La playa esta igualita. Divina y peligrosa. El Cristo vigila desde el mismo lugar. Y el kiosco de venta periódicos bordea la misma esquina. El malecón permanece, tan diminuto, que parece que se fuera a reventar de tanta desidia y de gente encima. Las posadas, antes exclusivas y contaditas, ahora se diseminan por decenas, entre callejuelas de colores. El “muelle” sigue inexistente. El sol tarda en salir, para, a golpe de 10, asaltar las caras y cuerpos casi desnudos. Los tambores resuenan en la noche y el pueblo recobra vida, la tradición y el goce renacen con violencia, con la misma alegría que ha sobrevivido siglos. Que sobrevive al éxodo y a la inmigración. Que sobrevive al burocratismo municipal. Que sobrevive a la ausencia de ideas. Que sobrevive a la indiferencia.
Los lugareños no se andan con remilgos turísticos: “en carnaval vino tanta gente que tuve miedo. No quiero estar aquí en Semana Santa. La gente llegaba y se molestaba porque no encontraba ni donde sentarse. Hay que controlar el número de gente que entra al pueblo”. Menuda aspiración.
Tenía años que no visitaba esa costa. Era nuestro destino predilecto, el de aquella patota preciosa, solidaria e inteligente. “Cuando éramos felices y no lo sabíamos”. Esa costa que es alcabala para llegar a otro pueblo, al del mejor cacao del mundo. Al que he llegado por mar y tierra, privilegio de juventudes y espíritus animados.

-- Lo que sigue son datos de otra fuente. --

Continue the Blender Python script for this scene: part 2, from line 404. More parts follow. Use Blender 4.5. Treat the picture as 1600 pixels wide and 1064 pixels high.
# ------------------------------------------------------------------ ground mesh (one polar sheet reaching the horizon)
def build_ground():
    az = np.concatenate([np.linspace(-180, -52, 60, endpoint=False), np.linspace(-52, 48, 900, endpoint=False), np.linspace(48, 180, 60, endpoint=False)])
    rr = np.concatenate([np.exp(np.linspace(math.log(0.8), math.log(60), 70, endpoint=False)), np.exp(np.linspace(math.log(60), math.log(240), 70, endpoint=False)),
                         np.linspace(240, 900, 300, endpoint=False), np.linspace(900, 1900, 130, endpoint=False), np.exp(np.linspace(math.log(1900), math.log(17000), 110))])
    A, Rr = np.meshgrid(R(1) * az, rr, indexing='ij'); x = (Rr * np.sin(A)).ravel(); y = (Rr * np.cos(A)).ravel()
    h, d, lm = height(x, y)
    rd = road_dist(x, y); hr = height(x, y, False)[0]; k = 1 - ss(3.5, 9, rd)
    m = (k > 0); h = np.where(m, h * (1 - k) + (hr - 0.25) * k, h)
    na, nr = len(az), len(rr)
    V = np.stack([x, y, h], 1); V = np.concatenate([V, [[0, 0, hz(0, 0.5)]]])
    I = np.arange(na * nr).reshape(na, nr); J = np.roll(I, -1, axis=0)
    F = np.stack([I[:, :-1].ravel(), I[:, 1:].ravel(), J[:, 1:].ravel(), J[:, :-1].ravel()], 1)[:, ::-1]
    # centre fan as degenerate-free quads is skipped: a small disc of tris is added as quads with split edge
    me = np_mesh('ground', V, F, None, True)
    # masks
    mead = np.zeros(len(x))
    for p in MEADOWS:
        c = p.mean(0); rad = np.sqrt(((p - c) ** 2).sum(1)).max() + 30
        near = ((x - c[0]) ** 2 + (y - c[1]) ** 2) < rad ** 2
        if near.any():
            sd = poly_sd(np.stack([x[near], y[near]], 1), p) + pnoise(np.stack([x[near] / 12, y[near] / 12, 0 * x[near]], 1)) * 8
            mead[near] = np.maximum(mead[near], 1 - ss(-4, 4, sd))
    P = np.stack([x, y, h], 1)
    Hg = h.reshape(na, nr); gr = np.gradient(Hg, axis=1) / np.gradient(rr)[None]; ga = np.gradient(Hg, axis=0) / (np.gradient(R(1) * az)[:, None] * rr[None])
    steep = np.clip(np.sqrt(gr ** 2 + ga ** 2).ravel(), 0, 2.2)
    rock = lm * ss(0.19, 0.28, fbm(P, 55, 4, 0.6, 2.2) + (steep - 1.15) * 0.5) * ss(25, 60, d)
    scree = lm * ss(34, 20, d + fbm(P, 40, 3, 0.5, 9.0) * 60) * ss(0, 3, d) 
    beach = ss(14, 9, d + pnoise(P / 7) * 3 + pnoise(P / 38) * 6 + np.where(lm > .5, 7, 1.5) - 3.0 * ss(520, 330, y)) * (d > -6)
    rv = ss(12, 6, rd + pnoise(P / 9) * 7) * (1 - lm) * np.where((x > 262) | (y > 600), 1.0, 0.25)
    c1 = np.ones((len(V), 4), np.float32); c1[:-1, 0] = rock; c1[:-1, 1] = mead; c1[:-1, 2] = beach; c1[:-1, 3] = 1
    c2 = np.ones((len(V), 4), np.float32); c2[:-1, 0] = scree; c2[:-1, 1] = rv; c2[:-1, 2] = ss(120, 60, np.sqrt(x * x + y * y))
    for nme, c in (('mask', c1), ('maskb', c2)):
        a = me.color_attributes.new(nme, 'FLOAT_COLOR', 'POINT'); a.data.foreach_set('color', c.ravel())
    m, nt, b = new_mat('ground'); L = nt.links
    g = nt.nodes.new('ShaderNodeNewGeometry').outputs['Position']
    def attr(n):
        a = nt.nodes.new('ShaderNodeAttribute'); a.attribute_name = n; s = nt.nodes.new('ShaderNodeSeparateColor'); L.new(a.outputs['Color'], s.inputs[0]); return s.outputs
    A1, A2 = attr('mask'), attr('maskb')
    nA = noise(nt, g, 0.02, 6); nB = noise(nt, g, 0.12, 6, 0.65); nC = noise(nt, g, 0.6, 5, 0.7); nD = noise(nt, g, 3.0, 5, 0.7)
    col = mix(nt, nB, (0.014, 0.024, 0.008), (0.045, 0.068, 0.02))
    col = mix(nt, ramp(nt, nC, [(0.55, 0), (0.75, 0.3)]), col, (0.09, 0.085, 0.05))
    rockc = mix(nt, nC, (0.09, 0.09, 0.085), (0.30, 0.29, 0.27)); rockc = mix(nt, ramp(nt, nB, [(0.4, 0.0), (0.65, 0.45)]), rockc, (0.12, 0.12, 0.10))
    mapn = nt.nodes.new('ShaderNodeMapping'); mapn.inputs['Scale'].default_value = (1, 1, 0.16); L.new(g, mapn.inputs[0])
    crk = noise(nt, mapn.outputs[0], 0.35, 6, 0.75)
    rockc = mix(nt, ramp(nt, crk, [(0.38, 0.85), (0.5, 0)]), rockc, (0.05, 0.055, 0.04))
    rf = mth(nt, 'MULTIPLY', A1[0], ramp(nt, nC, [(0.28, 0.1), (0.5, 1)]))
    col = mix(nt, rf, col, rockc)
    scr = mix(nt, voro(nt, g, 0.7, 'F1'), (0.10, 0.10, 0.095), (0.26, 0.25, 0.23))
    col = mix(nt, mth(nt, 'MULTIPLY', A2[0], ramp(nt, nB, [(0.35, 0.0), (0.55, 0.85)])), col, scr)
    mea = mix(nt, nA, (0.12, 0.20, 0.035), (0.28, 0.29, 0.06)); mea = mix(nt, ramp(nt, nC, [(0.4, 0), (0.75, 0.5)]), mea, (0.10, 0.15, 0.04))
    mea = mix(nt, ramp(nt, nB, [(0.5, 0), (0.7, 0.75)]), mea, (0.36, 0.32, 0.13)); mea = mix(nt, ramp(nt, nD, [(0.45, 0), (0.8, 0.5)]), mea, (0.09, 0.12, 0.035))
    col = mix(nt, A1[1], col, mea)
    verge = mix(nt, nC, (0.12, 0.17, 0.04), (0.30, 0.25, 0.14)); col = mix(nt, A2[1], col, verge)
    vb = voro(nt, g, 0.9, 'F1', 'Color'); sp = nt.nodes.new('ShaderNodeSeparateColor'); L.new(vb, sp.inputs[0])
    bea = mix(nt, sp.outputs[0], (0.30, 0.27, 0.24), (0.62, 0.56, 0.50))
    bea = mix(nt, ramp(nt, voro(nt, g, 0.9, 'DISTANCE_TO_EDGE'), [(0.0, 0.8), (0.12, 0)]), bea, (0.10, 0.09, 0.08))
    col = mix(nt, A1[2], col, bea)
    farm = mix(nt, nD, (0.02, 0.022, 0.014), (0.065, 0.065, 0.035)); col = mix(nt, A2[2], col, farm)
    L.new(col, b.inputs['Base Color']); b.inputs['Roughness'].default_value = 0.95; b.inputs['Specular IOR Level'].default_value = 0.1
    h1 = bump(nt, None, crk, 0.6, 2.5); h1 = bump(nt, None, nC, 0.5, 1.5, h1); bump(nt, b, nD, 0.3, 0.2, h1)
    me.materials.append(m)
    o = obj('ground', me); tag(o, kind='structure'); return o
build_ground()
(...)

La playa sigue ahí, como ya dije, igualita. Pero el río no. La contaminación ha provocado el que para bañarse en sus gélidas aguas, haya que caminar “más allá de la Madre María”. Y es que cada cuadra es un negocio… Y el nocturno malecón, con postes de luz derruidos por el salitre, es una amalgama de nacionalidades que gritan su arte desde una babel tropical.
Para llegar a la playa con nombre de inmensidad, hay que sortear una novísima hilera de restaurantes amontonados, que nos recuerdan la improvisación “buhoneril” capitalina. Únicamente la resaca salada e inclemente te dice que no todo está perdido. Que más allá de la ausencia de controles, más allá de hombres y mujeres que destruyen y construyen, la naturaleza arremete con fuerza, en un intento de mantenerse erguida y digna. ¿Aún no lo sabe? Le digo. Todo eso pasa en Choroní. Estado Aragua…en Venezuela.